We wring our hands over what the public schools are teaching about sexuality, identity, history, morality, or whatever. But the average Christian home spends more time watching Netflix in one evening than it does talking or teaching about Christ in a year. We shout at the school board about why our children are disrespectful, but the school didn’t raise them. We did, along with that glowing rectangle that’s been in their hands since they were two years old.
There’s a vacuum. The world is only doing what the world does to fill it. That’s not hard to see. Still, we take some strange comfort in blaming a system that’s true to its nature rather than taking a long, hard look at the parent in the mirror. We let the world form our children. And why? I think it’s because we’ve forgotten how. Or perhaps worse, we’ve decided we shouldn’t have to. Moral formation has become a subcontracted task—outsourced first to the church (if we have time to attend one). But for the most part, we leave it to whoever stands in front of the classroom—or the most popular TikTok influencer. And when the results disappoint us, we demand reform.
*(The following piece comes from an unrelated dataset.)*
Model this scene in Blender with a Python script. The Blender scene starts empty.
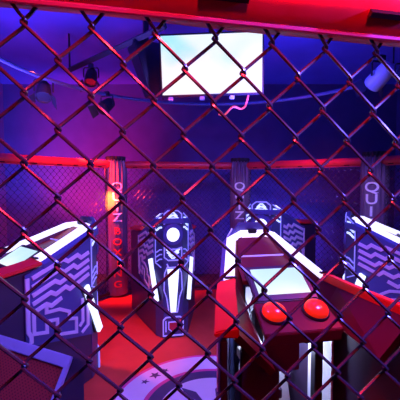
import bpy, bmesh, math, random
from mathutils import Vector, Matrix
random.seed(4)
S = bpy.context.scene
COL = S.collection
R = math.radians

# ------------------------------------------------------------------ materials
def mat(name, col, rough=.5, metal=0., spec=.5, emit=None, estr=0., noise=0., nscale=20., bump=0., bscale=80., coat=0.):
    m = bpy.data.materials.new(name); m.use_nodes = True
    nt = m.node_tree; b = nt.nodes['Principled BSDF']
    b.inputs['Roughness'].default_value = rough
    b.inputs['Metallic'].default_value = metal
    b.inputs['Specular IOR Level'].default_value = spec
    b.inputs['Coat Weight'].default_value = coat
    b.inputs['Coat Roughness'].default_value = .15
    tc = nt.nodes.new('ShaderNodeTexCoord')
    c = (*col, 1)
    b.inputs['Base Color'].default_value = c
    if noise > 0:
        n = nt.nodes.new('ShaderNodeTexNoise'); n.inputs['Scale'].default_value = nscale
        n.inputs['Detail'].default_value = 4
        r = nt.nodes.new('ShaderNodeMapRange')
        r.inputs['To Min'].default_value = 1 - noise; r.inputs['To Max'].default_value = 1 + noise
        x = nt.nodes.new('ShaderNodeVectorMath'); x.operation = 'SCALE'
        x.inputs[0].default_value = col
        nt.links.new(tc.outputs['Object'], n.inputs['Vector'])
        nt.links.new(n.outputs['Fac'], r.inputs['Value'])
        nt.links.new(r.outputs['Result'], x.inputs['Scale'])
        nt.links.new(x.outputs['Vector'], b.inputs['Base Color'])
    if bump > 0:
        n2 = nt.nodes.new('ShaderNodeTexNoise'); n2.inputs['Scale'].default_value = bscale
        bp = nt.nodes.new('ShaderNodeBump'); bp.inputs['Strength'].default_value = bump
        bp.inputs['Distance'].default_value = .01
        nt.links.new(tc.outputs['Object'], n2.inputs['Vector'])
        nt.links.new(n2.outputs['Fac'], bp.inputs['Height'])
        nt.links.new(bp.outputs['Normal'], b.inputs['Normal'])
    if emit:
        b.inputs['Emission Color'].default_value = (*emit, 1)
        b.inputs['Emission Strength'].default_value = estr
    return m

M = {}
M['wire'] = mat('vinyl_wire', (.022, .02, .028), .25, 0, .9, noise=.3, nscale=60)
M['rail'] = mat('red_vinyl', (.78, .03, .05), .34, 0, .5, noise=.12, nscale=9, bump=.25, bscale=14)
M['flap'] = mat('dark_red_webbing', (.16, .012, .025), .6, noise=.2, nscale=90)
M['lit_edge'] = mat('pink_lit_edge', (.85, .12, .35), .4, noise=.05)  # pink stands for light caught along the rail's bottom edge
M['velcro'] = mat('black_webbing', (.012, .006, .012), .9, 0, .1, noise=.3, nscale=120)
M['steel'] = mat('black_steel', (.03, .03, .035), .4, .6, noise=.2, nscale=40)
M['post'] = mat('charcoal_vinyl', (.17, .10, .17), .33, 0, .6, noise=.15, nscale=12, bump=.15, bscale=25)
M['cord'] = mat('black_cord', (.015, .015, .02), .6, noise=.2)
M['white_print'] = mat('white_print', (.85, .82, .85), .45, noise=.04)
M['red_print'] = mat('red_print', (.8, .05, .06), .45, noise=.05)
M['floor'] = mat('red_canvas', (.62, .055, .03), .62, 0, .3, noise=.22, nscale=3.2, bump=.5, bscale=7)
M['outer_floor'] = mat('dark_concrete', (.05, .045, .06), .7, noise=.25, nscale=5)
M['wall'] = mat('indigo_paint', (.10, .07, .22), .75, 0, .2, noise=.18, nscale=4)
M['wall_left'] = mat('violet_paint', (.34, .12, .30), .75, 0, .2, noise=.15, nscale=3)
M['ceiling'] = mat('blue_ceiling_paint', (.12, .10, .50), .8, 0, .2, noise=.2, nscale=2.5)
M['navy'] = mat('navy_panel', (.05, .055, .16), .35, 0, .5, noise=.15, nscale=10)
M['blue'] = mat('blue_panel', (.075, .085, .27), .38, 0, .5, noise=.12, nscale=10)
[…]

How about parental repentance first?
I just read a study saying that American parents, on average, will spend ten hours a week driving their kids to sports, at least four hours scrolling social media, and maybe—just maybe—a minute or two discussing what they learned at church—again, if they even go, because only around 22% of Americans attend church weekly. Only 33% attend at least monthly.
I think the truth in all of this is really pretty simple. You cannot demand values you yourself have never been willing to establish and maintain. You cannot expect anyone or anything to build character on a foundation you never laid.
I began this rant talking about public education. If you haven’t figured it out, that was just the lead-in to my frustration. Although, don’t get me wrong. I’m not excusing the failures of public education. It’s a hellscape of dreadfulness in many paces, filled with ideologies that are sending our children into moral and conceptual death spirals that many simply cannot escape. But that’s mostly because they cannot navigate it. Ultimately, that translates into any parental outrage without serious self-examination being nothing more than self-deception.
So, how about this… Before you get an itch in your craw to do all you can to tear down a Marxist curriculum, how about you also work on rebuilding the family dinner table? Before you demand traditional moral character formation in the classroom, how about you monitor the morality of your own mouth and behavior in the living room? Using the F-word in front of the kids, if ever at all, is not good parenting. Sorry to have to break this to you.
And so, before you go off to fight for your kids’ souls in a public forum, how about shepherding those souls at home? If we want a different outcome, we need different parents. Period. It’s not just that the schools stopped teaching our values. It’s that we stopped teaching them first.